Find how many lines contain the word "from" and state that number alone.

** begin Data block **

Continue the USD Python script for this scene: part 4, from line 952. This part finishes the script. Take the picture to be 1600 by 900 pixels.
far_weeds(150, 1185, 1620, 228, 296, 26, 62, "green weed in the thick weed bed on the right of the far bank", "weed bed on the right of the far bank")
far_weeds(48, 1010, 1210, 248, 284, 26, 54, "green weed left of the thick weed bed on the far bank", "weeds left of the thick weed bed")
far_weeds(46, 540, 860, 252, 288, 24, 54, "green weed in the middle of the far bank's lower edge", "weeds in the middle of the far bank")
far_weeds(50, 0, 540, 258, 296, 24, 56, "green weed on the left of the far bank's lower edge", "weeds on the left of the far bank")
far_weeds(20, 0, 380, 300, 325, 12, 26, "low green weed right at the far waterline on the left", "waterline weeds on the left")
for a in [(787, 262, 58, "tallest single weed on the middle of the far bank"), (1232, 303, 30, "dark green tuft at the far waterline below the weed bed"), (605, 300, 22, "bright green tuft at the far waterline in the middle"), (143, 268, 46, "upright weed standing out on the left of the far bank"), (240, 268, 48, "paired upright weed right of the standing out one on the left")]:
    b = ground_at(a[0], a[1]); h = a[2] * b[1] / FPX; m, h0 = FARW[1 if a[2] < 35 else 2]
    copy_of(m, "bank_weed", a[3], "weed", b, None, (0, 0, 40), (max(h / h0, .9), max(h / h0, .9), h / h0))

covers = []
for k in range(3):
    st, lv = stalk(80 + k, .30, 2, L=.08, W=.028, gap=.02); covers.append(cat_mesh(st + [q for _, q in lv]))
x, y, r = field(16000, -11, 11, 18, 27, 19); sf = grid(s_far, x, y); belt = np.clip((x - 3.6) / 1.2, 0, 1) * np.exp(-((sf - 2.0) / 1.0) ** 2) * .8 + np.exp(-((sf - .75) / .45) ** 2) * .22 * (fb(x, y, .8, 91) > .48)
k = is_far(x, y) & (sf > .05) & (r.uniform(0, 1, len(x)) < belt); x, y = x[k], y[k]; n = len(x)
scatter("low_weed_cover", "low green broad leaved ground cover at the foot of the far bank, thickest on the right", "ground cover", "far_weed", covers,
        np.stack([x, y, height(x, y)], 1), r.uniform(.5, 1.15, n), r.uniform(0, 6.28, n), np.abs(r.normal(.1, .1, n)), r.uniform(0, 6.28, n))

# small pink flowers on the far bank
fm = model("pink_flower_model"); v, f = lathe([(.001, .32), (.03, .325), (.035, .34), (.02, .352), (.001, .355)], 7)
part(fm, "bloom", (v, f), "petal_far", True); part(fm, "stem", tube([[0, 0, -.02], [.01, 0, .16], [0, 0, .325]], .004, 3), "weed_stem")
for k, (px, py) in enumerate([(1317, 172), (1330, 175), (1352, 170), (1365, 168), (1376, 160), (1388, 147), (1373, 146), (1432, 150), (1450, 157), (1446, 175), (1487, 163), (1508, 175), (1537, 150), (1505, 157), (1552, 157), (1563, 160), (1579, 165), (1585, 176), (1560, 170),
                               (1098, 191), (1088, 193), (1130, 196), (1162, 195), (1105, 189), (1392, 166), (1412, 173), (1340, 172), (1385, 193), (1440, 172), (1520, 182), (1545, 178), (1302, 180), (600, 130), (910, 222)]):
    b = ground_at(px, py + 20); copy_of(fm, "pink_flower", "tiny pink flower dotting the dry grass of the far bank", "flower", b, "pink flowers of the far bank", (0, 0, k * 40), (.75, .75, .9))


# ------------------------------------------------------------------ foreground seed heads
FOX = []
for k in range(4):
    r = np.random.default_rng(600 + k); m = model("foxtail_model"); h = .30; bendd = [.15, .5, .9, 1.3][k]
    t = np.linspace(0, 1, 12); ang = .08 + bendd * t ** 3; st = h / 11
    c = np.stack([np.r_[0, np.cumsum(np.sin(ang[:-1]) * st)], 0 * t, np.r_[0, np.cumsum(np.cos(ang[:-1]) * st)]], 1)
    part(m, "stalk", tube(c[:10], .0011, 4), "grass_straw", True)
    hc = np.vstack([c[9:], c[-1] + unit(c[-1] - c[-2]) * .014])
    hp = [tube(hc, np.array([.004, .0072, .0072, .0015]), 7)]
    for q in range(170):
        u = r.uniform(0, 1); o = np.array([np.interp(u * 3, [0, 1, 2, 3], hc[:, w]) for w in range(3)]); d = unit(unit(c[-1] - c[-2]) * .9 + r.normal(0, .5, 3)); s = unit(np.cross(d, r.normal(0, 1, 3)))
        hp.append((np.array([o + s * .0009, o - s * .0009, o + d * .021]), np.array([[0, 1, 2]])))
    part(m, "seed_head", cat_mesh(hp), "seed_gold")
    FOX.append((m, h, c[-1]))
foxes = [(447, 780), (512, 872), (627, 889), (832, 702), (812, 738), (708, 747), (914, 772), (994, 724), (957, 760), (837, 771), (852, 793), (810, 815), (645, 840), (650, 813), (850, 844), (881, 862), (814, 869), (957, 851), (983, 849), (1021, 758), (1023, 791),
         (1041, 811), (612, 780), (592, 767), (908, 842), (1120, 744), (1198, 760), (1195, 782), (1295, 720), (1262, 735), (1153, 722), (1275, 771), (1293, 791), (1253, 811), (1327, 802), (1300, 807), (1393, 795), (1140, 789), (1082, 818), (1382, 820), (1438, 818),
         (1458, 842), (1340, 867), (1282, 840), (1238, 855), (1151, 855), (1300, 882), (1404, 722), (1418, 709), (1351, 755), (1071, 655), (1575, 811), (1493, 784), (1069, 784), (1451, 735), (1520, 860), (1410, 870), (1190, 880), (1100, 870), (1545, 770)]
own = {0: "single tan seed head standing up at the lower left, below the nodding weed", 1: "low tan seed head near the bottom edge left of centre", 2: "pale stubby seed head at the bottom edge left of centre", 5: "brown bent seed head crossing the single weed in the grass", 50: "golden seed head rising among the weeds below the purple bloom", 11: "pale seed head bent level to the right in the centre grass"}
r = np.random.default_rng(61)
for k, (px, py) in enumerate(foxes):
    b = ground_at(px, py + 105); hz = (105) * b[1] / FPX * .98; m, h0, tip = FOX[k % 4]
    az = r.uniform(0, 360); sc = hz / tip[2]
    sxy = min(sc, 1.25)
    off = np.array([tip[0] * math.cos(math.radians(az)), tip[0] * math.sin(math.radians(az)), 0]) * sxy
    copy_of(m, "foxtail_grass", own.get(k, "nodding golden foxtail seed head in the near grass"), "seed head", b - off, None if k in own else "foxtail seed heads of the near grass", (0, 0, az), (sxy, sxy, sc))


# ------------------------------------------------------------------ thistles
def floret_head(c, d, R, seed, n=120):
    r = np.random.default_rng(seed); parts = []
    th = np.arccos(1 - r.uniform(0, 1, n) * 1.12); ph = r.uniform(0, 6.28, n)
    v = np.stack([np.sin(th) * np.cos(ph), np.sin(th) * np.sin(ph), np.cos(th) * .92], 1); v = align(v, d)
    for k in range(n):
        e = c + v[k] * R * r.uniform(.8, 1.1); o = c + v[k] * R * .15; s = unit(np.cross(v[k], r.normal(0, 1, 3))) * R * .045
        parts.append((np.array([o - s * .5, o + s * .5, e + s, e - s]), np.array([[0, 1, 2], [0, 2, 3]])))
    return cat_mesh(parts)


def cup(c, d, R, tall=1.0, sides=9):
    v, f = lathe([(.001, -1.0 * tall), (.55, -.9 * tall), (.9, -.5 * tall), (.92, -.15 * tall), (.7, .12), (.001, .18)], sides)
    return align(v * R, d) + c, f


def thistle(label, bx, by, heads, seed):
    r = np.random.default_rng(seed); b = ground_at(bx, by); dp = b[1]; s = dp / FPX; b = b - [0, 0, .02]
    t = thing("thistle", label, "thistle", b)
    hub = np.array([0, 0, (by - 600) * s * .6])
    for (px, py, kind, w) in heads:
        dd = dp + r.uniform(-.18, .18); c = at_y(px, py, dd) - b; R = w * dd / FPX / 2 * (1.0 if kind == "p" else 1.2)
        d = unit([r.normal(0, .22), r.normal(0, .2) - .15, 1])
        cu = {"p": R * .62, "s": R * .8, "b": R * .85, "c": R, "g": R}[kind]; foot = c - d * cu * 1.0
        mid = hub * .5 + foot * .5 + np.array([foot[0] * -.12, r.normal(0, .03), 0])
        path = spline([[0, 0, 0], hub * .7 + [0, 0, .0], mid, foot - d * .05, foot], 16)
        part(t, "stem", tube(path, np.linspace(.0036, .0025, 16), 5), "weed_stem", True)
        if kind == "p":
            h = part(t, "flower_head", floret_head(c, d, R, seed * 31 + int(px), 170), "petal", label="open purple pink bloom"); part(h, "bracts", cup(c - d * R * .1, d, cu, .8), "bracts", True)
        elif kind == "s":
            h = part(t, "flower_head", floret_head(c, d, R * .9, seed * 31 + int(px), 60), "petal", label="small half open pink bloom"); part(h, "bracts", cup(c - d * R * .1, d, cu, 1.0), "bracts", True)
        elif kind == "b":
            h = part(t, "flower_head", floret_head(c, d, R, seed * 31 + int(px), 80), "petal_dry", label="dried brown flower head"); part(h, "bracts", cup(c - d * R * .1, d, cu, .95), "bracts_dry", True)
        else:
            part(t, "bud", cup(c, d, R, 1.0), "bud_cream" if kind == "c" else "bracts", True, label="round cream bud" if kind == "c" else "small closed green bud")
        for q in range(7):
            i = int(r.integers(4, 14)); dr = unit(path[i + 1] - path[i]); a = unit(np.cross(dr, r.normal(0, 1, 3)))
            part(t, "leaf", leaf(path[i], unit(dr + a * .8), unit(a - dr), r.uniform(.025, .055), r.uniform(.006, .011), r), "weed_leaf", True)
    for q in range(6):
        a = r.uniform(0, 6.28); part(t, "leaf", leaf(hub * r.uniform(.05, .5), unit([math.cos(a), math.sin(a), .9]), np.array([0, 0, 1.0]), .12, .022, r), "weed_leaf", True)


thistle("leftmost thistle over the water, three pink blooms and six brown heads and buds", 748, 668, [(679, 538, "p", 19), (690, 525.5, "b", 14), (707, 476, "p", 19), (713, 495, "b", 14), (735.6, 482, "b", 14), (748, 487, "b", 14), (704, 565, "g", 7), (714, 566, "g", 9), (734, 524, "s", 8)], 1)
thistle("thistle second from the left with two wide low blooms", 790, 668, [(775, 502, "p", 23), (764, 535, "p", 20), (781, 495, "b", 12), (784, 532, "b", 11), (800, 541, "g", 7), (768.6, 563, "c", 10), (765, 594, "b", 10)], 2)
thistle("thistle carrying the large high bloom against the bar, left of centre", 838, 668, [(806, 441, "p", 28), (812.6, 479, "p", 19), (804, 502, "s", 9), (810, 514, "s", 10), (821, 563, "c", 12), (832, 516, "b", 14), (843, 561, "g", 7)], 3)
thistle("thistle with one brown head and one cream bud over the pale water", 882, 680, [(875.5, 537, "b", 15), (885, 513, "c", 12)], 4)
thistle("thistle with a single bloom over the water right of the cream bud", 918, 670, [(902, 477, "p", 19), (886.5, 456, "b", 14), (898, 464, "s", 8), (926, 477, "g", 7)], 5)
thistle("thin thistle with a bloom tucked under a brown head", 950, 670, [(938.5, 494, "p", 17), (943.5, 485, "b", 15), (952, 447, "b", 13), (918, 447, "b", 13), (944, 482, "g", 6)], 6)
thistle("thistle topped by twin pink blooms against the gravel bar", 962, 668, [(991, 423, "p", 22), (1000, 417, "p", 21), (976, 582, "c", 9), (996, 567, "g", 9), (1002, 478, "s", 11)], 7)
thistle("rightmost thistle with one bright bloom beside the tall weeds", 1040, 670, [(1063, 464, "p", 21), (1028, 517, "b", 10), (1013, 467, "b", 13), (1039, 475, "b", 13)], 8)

** end Data block **

→ **Completed exercise**
2